### EXERCISE OBJECTIVE
Every record below should be printed exactly as given.

### ENTRIES SUPPLIED
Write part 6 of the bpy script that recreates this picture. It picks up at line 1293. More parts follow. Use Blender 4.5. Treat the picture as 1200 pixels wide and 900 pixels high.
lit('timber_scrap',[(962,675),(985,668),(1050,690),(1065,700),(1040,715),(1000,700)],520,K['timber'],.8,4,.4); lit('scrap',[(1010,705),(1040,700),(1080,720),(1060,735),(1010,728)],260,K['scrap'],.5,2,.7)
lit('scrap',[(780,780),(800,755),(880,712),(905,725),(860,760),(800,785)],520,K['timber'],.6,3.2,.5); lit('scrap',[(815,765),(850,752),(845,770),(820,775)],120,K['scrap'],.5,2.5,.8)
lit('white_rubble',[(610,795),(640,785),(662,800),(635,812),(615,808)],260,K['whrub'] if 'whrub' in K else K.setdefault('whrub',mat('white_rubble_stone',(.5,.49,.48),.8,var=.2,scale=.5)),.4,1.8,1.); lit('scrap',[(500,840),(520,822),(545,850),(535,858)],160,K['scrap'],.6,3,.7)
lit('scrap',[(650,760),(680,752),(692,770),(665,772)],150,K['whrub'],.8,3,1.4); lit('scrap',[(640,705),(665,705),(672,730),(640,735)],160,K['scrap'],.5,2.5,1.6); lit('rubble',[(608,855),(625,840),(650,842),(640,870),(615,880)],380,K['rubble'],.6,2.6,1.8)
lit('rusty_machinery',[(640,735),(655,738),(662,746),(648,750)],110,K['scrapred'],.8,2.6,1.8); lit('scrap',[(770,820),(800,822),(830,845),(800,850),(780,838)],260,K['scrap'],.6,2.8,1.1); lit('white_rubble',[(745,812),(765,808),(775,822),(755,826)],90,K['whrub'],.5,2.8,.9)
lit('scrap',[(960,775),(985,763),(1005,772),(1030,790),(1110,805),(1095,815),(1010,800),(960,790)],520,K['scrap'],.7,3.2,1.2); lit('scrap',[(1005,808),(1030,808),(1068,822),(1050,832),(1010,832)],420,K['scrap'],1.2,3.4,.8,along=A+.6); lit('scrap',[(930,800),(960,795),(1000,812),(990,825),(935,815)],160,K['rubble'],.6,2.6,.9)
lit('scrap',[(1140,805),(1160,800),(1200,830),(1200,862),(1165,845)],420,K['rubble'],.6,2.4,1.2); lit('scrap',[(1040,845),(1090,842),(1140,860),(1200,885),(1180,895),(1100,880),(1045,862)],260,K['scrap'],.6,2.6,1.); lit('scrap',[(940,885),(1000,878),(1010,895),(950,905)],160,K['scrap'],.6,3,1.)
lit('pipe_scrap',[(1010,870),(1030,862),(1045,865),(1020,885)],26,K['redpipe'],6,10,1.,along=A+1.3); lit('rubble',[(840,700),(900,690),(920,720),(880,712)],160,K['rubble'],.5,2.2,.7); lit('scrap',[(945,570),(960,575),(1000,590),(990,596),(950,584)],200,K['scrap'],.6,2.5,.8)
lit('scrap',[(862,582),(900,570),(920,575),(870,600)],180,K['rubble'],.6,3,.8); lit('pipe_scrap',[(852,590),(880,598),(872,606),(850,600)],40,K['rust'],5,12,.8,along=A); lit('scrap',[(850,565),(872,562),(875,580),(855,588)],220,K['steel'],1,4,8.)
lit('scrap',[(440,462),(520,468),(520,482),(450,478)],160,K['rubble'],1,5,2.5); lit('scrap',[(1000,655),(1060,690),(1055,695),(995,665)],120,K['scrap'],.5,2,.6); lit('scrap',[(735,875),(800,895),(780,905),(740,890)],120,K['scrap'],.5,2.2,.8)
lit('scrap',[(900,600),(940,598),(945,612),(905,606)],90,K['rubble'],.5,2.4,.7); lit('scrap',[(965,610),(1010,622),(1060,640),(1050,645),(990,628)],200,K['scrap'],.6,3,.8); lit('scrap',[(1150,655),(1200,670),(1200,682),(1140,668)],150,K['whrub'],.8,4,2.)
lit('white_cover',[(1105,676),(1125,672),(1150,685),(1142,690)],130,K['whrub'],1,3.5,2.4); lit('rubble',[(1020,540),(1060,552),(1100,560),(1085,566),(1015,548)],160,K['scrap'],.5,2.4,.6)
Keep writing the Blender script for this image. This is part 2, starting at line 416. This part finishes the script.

### COMPLETE OUTPUT
Write part 6 of the bpy script that recreates this picture. It picks up at line 1293. More parts follow. Use Blender 4.5. Treat the picture as 1200 pixels wide and 900 pixels high.
lit('timber_scrap',[(962,675),(985,668),(1050,690),(1065,700),(1040,715),(1000,700)],520,K['timber'],.8,4,.4); lit('scrap',[(1010,705),(1040,700),(1080,720),(1060,735),(1010,728)],260,K['scrap'],.5,2,.7)
lit('scrap',[(780,780),(800,755),(880,712),(905,725),(860,760),(800,785)],520,K['timber'],.6,3.2,.5); lit('scrap',[(815,765),(850,752),(845,770),(820,775)],120,K['scrap'],.5,2.5,.8)
lit('white_rubble',[(610,795),(640,785),(662,800),(635,812),(615,808)],260,K['whrub'] if 'whrub' in K else K.setdefault('whrub',mat('white_rubble_stone',(.5,.49,.48),.8,var=.2,scale=.5)),.4,1.8,1.); lit('scrap',[(500,840),(520,822),(545,850),(535,858)],160,K['scrap'],.6,3,.7)
lit('scrap',[(650,760),(680,752),(692,770),(665,772)],150,K['whrub'],.8,3,1.4); lit('scrap',[(640,705),(665,705),(672,730),(640,735)],160,K['scrap'],.5,2.5,1.6); lit('rubble',[(608,855),(625,840),(650,842),(640,870),(615,880)],380,K['rubble'],.6,2.6,1.8)
lit('rusty_machinery',[(640,735),(655,738),(662,746),(648,750)],110,K['scrapred'],.8,2.6,1.8); lit('scrap',[(770,820),(800,822),(830,845),(800,850),(780,838)],260,K['scrap'],.6,2.8,1.1); lit('white_rubble',[(745,812),(765,808),(775,822),(755,826)],90,K['whrub'],.5,2.8,.9)
lit('scrap',[(960,775),(985,763),(1005,772),(1030,790),(1110,805),(1095,815),(1010,800),(960,790)],520,K['scrap'],.7,3.2,1.2); lit('scrap',[(1005,808),(1030,808),(1068,822),(1050,832),(1010,832)],420,K['scrap'],1.2,3.4,.8,along=A+.6); lit('scrap',[(930,800),(960,795),(1000,812),(990,825),(935,815)],160,K['rubble'],.6,2.6,.9)
lit('scrap',[(1140,805),(1160,800),(1200,830),(1200,862),(1165,845)],420,K['rubble'],.6,2.4,1.2); lit('scrap',[(1040,845),(1090,842),(1140,860),(1200,885),(1180,895),(1100,880),(1045,862)],260,K['scrap'],.6,2.6,1.); lit('scrap',[(940,885),(1000,878),(1010,895),(950,905)],160,K['scrap'],.6,3,1.)
lit('pipe_scrap',[(1010,870),(1030,862),(1045,865),(1020,885)],26,K['redpipe'],6,10,1.,along=A+1.3); lit('rubble',[(840,700),(900,690),(920,720),(880,712)],160,K['rubble'],.5,2.2,.7); lit('scrap',[(945,570),(960,575),(1000,590),(990,596),(950,584)],200,K['scrap'],.6,2.5,.8)
lit('scrap',[(862,582),(900,570),(920,575),(870,600)],180,K['rubble'],.6,3,.8); lit('pipe_scrap',[(852,590),(880,598),(872,606),(850,600)],40,K['rust'],5,12,.8,along=A); lit('scrap',[(850,565),(872,562),(875,580),(855,588)],220,K['steel'],1,4,8.)
lit('scrap',[(440,462),(520,468),(520,482),(450,478)],160,K['rubble'],1,5,2.5); lit('scrap',[(1000,655),(1060,690),(1055,695),(995,665)],120,K['scrap'],.5,2,.6); lit('scrap',[(735,875),(800,895),(780,905),(740,890)],120,K['scrap'],.5,2.2,.8)
lit('scrap',[(900,600),(940,598),(945,612),(905,606)],90,K['rubble'],.5,2.4,.7); lit('scrap',[(965,610),(1010,622),(1060,640),(1050,645),(990,628)],200,K['scrap'],.6,3,.8); lit('scrap',[(1150,655),(1200,670),(1200,682),(1140,668)],150,K['whrub'],.8,4,2.)
lit('white_cover',[(1105,676),(1125,672),(1150,685),(1142,690)],130,K['whrub'],1,3.5,2.4); lit('rubble',[(1020,540),(1060,552),(1100,560),(1085,566),(1015,548)],160,K['scrap'],.5,2.4,.6)
Keep writing the Blender script for this image. This is part 2, starting at line 416. This part finishes the script.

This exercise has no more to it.